Russian President Vladimir Putin, during a visit to Germany, praised the U.S. for postponing a missile test in California that had been set for this week, in the name of lowering tensions. Putin said at a news conference that a conflict on the Korean Peninsula would make the nuclear disaster at Chernobyl "look like a children's story."

The North's threats against the United States are widely dismissed as hyperbole. North Korea is believed to have a few relatively crude nuclear weapons, but analysts say they've seen no evidence it can build a warhead small enough to put on a missile that could hit the U.S. mainland. A direct attack on the U.S. or its allies would result in retaliation that would threaten the existence of the ruling Kim family in Pyongyang, but there are fears the North might launch a smaller-scale attack.

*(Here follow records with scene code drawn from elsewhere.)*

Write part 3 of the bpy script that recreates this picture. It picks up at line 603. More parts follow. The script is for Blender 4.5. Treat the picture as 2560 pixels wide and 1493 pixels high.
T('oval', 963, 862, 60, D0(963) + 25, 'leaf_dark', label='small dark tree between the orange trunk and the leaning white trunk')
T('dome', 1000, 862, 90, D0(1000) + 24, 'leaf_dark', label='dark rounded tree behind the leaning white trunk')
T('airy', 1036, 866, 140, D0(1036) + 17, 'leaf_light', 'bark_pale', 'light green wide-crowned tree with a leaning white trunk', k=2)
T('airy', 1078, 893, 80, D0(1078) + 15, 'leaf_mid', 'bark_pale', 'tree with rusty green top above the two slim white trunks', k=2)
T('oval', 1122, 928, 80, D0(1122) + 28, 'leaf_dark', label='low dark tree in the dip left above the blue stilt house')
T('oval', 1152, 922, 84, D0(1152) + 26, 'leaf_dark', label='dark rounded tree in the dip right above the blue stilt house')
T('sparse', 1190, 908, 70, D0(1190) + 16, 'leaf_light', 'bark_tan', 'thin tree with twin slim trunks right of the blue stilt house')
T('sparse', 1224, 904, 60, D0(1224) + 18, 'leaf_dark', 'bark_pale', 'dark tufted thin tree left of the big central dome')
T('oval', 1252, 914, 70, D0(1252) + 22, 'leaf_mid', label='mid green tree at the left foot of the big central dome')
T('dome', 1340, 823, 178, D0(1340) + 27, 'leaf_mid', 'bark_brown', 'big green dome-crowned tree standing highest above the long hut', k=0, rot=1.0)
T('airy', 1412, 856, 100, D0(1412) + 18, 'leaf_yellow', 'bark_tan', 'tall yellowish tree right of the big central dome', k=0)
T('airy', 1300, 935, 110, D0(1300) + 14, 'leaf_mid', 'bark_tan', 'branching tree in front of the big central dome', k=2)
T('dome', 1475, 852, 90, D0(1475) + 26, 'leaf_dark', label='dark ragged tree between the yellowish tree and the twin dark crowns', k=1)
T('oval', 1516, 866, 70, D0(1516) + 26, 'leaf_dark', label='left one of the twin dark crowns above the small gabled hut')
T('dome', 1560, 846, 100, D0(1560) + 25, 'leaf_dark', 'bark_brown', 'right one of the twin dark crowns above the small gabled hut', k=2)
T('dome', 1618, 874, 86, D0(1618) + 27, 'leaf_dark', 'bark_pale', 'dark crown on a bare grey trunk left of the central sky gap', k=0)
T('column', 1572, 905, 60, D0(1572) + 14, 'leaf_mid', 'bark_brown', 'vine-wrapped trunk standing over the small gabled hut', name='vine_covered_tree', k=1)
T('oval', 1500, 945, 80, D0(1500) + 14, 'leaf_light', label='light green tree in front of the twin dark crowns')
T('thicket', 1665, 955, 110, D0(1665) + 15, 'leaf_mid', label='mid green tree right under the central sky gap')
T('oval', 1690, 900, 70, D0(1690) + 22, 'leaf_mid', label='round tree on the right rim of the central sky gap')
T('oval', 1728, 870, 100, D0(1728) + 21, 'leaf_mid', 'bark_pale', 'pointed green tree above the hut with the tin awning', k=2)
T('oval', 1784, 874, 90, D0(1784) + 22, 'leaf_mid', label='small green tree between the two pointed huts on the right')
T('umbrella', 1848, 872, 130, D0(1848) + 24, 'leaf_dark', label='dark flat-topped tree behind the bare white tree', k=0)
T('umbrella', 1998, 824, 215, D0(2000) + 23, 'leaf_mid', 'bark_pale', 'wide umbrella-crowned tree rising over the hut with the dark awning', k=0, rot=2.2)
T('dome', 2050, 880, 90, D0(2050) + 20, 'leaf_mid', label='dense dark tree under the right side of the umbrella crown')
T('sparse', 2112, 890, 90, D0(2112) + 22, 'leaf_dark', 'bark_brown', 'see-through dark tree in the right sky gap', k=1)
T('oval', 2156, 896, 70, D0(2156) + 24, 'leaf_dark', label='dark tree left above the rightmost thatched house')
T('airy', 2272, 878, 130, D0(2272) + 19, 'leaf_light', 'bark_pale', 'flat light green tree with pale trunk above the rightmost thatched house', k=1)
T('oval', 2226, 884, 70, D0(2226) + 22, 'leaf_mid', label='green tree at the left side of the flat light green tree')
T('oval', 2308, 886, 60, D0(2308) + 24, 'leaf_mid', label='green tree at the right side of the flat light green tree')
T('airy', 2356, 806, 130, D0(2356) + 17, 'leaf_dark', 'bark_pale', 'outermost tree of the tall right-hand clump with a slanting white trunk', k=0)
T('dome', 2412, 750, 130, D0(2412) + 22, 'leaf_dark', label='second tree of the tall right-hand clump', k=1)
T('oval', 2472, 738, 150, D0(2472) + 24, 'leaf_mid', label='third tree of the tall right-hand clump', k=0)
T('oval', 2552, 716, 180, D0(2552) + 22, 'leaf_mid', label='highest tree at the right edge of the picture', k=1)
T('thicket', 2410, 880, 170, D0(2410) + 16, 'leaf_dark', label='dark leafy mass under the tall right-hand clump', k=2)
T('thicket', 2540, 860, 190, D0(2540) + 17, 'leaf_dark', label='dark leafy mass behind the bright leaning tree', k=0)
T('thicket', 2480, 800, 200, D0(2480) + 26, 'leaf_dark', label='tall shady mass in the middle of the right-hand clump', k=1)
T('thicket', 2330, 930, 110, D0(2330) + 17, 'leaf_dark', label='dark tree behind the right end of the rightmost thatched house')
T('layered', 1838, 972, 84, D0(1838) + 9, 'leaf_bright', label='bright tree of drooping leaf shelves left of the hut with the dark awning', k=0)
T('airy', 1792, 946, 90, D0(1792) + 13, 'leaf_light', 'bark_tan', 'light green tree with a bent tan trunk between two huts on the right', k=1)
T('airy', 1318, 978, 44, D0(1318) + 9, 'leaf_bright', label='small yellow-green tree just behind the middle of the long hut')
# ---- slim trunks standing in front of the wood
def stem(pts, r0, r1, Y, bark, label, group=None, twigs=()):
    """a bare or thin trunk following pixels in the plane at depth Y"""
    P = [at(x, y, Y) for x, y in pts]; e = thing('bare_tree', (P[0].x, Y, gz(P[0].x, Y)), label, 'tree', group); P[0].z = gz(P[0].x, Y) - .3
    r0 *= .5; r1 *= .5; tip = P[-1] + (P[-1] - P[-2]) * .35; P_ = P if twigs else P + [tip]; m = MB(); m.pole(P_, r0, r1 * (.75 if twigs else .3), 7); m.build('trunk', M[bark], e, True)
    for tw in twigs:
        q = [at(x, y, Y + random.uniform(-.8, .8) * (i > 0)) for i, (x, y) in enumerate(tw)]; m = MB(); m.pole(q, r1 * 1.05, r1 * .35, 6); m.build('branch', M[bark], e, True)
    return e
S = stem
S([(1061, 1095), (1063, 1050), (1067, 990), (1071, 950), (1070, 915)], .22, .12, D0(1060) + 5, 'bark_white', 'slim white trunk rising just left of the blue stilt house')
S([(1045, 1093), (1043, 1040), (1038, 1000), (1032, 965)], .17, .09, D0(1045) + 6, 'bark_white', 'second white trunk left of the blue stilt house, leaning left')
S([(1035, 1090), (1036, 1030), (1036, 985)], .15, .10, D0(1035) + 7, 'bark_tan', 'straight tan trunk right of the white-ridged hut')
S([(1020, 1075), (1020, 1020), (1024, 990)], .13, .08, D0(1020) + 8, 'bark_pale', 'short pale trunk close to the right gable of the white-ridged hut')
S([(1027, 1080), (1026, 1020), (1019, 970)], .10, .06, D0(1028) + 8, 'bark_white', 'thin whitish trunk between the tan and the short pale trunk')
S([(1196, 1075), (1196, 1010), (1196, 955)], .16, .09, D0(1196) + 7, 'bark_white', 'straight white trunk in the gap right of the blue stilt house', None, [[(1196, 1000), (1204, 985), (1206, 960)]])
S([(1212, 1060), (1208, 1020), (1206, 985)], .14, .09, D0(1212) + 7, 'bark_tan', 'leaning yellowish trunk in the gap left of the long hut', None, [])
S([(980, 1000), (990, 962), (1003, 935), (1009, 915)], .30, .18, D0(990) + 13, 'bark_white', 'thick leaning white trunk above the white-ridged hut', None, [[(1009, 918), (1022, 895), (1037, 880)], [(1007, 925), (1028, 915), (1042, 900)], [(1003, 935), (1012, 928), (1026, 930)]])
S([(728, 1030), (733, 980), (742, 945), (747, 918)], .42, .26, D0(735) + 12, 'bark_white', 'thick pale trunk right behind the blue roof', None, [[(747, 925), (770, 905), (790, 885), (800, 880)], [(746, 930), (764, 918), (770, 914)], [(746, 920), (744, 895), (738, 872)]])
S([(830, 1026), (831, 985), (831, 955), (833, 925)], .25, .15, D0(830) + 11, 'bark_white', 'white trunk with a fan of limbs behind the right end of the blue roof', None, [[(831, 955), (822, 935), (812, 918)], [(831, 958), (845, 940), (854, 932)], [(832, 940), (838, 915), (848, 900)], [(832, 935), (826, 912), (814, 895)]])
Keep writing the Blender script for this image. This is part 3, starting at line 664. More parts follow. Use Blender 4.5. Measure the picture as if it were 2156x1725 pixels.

Another possibility is a fourth nuclear test, or a missile test.

The South Korean defense minister said Thursday that North Korea had moved a missile with "considerable range" to its east coast, possibly to conduct a test launch.

Pyongyang's warning to diplomats prompted South Korean President Park Geun-hye's national security director to say Sunday that North Korea may be planning a missile launch or another provocation around Wednesday, according to presidential spokeswoman Kim Haing.

The possibility of a fourth North Korean nuclear test has existed for some time. South Korea has long said the North prepared two tunnels for a nuclear test, but used only one Feb. 12.

Unification Minister Ryoo Kihl-jae generated confusion about South Korean intelligence on the issue Monday in a parliamentary session. When a lawmaker asked whether there have been increased personnel and vehicles at the North's nuclear test site, and whether that is an indication of nuclear test preparation, Ryoo said "there is such an indication."

After Ryoo's initial comments, South Korean Defense Ministry spokesman Kim Min-seok said no increase in activity has been detected at the site, though he added that North Korea can conduct a nuclear test anytime if decides to do so.

The comments in a parliamentary session were recorded on video, but Ryoo later told lawmakers he couldn't remember making them and didn't mean to say them. He said he was "startled" by reports carrying his earlier comments.